The last I heard VWs had 400000 users

I hadn't appreciated that it was so many. I did my approximation based on the number of users registered on this forum and came to approx 100000. That is quite a large user base, a nice size, not as non main stream as I thought.

As for being multi core aware, having spent a few minutes digging around at what VW is up to, it certainly is multi core aware.

On my machine, VW typically runs with between 16 and 23 threads. Each thread is theoretically capable of concurrently running on a different core/processor. Add this to cine render which is also running, VW is theoretically capable of running across a large number of cores.

However, just because VW creates a thread, doesn't mean that the OS will pick the thread to run. So VW can run across multiple cores and the OS knows that it can, but something is blocking the threads from running concurrently. Which goes back to my comment about code being thread safe. What is likely happening is that the threads spend a lot of time waiting for permission to proceed. This is typically waiting for events such as mouse/key presses, window events (possibly one thread per window), some form of IO operation to complete, but is also due to being blocked by another thread that needs exclusive access of a data area or some other resource, or by a library that is not thread safe and thus prevents multiple instances of itself running concurrently. My guess is that it is a combination of non thread safe libraries and some critical data structure(s) in VW that cannot be made thread safe and thus are being purposely blocked from concurrent access.
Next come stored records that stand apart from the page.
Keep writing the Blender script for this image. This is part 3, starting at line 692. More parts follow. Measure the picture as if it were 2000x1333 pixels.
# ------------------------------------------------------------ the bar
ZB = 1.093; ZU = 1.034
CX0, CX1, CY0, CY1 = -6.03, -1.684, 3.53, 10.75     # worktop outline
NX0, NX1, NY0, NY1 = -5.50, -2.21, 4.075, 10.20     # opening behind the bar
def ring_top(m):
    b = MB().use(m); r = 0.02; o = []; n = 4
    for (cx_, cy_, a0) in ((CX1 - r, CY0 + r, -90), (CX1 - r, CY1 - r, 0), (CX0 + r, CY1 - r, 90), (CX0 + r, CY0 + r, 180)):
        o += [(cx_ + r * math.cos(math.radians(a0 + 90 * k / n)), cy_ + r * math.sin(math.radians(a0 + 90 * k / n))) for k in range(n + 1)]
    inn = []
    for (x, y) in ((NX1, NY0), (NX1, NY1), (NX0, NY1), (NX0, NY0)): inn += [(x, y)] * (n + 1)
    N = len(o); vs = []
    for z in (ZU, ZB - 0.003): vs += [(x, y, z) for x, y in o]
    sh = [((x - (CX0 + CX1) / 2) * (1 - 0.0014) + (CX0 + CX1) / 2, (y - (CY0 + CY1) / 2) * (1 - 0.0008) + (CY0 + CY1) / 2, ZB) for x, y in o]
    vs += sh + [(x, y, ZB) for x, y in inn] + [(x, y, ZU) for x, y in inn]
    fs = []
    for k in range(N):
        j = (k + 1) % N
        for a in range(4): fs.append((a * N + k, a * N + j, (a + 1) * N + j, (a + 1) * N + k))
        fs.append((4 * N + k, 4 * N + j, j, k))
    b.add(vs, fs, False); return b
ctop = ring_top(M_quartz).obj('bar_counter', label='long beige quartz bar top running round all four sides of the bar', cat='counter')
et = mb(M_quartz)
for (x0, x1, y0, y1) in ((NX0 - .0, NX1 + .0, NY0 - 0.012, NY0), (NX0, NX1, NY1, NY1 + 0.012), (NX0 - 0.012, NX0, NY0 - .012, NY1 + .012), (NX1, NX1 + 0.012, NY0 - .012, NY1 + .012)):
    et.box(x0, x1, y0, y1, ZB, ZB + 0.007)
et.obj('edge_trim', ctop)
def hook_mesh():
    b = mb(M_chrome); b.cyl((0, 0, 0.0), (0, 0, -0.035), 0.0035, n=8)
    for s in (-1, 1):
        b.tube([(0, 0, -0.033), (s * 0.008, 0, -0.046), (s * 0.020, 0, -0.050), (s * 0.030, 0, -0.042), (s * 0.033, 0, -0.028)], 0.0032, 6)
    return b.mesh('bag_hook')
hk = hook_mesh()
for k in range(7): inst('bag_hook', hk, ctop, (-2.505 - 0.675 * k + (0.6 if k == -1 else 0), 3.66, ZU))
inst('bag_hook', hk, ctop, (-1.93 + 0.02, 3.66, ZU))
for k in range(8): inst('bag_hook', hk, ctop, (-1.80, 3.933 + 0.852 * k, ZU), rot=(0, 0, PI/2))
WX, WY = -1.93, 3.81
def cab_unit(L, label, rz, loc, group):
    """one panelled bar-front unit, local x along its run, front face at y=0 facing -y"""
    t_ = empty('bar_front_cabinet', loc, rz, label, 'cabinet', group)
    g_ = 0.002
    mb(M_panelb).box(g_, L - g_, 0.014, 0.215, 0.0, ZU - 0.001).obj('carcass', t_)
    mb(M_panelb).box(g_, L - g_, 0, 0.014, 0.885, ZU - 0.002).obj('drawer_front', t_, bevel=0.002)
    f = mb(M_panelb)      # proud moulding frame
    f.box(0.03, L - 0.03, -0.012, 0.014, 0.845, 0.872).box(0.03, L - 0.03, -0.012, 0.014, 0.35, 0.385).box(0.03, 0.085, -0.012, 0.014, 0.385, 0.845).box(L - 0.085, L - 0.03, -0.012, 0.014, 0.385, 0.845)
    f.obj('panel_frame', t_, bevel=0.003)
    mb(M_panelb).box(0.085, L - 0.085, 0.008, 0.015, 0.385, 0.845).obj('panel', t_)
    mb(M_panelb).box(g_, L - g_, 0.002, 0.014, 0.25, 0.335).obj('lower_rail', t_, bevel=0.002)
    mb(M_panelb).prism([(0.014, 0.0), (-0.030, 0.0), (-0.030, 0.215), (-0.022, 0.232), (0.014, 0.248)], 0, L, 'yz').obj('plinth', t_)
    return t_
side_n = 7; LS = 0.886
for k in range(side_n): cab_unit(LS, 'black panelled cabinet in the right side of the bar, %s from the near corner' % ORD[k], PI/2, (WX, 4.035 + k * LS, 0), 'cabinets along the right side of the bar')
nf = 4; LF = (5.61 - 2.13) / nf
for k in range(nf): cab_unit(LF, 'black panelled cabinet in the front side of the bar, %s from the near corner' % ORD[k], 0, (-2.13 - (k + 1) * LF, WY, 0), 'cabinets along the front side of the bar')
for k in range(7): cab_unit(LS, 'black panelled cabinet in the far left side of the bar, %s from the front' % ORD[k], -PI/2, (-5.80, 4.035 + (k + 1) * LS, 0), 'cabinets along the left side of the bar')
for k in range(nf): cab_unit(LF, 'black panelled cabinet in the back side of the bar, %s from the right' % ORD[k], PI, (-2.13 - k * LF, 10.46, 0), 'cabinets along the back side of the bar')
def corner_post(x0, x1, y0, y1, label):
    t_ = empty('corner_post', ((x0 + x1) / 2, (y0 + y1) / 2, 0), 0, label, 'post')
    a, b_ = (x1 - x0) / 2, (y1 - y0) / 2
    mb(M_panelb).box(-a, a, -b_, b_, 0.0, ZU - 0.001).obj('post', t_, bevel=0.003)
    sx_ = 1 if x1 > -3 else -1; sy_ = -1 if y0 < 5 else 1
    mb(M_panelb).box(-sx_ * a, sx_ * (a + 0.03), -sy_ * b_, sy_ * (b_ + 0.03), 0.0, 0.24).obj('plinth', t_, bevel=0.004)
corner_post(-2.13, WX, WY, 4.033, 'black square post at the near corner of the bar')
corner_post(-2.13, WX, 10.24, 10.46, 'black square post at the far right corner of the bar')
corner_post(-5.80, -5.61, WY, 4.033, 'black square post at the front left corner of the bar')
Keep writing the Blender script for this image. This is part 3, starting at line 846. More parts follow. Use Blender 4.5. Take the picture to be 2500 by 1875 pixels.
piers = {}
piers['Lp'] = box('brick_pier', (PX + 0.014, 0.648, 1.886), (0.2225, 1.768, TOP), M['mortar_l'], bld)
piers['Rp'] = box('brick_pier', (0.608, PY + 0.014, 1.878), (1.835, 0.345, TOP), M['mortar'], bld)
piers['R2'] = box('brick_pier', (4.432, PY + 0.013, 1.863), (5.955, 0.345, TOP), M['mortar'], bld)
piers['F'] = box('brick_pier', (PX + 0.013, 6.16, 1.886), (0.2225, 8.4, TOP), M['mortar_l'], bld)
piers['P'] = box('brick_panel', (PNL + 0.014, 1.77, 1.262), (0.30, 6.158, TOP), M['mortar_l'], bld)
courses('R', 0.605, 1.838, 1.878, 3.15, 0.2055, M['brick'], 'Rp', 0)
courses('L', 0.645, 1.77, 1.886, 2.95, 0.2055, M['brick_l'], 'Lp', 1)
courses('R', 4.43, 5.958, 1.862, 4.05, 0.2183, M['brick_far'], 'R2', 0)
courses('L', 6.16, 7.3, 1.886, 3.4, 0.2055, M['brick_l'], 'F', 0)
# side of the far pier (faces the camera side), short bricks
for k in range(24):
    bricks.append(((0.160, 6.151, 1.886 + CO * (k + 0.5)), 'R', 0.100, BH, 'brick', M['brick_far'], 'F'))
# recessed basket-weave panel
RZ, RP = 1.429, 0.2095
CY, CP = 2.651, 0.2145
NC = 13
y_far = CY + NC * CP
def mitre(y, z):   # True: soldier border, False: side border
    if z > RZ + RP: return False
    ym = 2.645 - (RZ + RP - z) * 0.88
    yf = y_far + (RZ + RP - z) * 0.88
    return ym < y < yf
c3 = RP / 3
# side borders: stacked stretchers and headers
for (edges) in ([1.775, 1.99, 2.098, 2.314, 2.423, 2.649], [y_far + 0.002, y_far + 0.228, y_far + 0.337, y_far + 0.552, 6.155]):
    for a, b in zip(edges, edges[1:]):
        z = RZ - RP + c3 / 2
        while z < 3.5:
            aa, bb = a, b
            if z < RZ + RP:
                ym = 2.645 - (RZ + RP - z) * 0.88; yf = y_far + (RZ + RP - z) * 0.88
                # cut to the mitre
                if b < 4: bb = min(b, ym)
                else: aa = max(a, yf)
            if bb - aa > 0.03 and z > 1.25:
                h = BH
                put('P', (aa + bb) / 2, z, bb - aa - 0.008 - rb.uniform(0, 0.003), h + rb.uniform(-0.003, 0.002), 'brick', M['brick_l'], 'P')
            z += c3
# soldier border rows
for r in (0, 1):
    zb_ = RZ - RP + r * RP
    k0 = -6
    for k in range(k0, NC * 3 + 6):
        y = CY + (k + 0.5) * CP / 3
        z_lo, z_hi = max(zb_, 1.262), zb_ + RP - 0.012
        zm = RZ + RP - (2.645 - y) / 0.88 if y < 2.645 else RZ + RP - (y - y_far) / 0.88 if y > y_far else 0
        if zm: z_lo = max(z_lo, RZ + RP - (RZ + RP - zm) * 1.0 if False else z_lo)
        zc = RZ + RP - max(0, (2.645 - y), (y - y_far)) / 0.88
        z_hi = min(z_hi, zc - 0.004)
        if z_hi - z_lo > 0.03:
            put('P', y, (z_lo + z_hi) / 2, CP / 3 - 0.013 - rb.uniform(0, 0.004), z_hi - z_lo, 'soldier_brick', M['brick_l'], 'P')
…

If this is the case, in its present form, VW may never be able to be changed to take advantage of long periods of concurrent processing although even now, VW does run across multiple cores for small amounts of time indicated by VW CPU usage briefly exceeding 100%.

The biggest advantage of multiple cores in this scenario is the ability for other processes to concurrently run without affecting the speed of VW. For instance, Outlook is currently using about 65% CPU. Had I had a single core system, VW and Outlook would have been limited to 100% CPU when the reality is that they can both have their full 65% and 100% that they require.